I'm developing an embedded Linux device which has a custom inertial
reference unit with a GPS. I have GPS time fixes (of rather
unimpressive latency and jitter), as well as a PPS signal (remains to be
seen how good it is) that is routed to an FPGA that is part of the SoC.
The integrated FPGA means I can in effect design a custom PPS device for
the SoC and then write a kernel pps driver for it. It will be
interesting to see if anything can be gained there.

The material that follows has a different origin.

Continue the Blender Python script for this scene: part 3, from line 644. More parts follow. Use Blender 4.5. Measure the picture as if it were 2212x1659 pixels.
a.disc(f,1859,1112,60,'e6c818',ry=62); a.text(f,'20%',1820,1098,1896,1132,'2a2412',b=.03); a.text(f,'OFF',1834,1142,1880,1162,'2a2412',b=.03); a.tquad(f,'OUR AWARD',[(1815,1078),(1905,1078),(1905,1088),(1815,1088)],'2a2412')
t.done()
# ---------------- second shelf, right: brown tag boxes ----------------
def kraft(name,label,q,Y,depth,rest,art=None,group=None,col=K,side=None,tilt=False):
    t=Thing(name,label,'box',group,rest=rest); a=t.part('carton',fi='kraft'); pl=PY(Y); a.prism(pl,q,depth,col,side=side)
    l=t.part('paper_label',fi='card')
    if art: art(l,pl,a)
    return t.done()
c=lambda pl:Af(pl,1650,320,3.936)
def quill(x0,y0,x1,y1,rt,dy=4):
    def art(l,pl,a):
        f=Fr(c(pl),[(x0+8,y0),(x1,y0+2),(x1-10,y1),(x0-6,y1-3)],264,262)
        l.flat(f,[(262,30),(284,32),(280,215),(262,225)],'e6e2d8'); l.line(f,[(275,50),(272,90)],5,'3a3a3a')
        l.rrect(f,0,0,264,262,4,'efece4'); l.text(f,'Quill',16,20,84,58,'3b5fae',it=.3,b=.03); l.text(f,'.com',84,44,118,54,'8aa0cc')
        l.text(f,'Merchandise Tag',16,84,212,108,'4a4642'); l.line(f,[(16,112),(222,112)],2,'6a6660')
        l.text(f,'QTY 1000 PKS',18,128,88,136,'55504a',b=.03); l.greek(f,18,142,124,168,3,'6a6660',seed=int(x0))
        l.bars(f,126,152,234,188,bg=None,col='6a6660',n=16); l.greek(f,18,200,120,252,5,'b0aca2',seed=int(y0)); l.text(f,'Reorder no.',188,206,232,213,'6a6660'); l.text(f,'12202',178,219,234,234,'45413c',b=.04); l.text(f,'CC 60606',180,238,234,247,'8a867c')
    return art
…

In the final end use of the device, it won't be connecting to NTP
servers and won't be acting as one either. So I'd rather not install an
NTP server on it. It looks like with hardpps in the kernel it should be
possible to get a good clock without using an application like ntpd or
chrony.

Should be possible, but is it? And how good? Thus the desire to
measure the clock quality w.r.t. reference NTP servers, but not have
chrony actually discipline the system clock.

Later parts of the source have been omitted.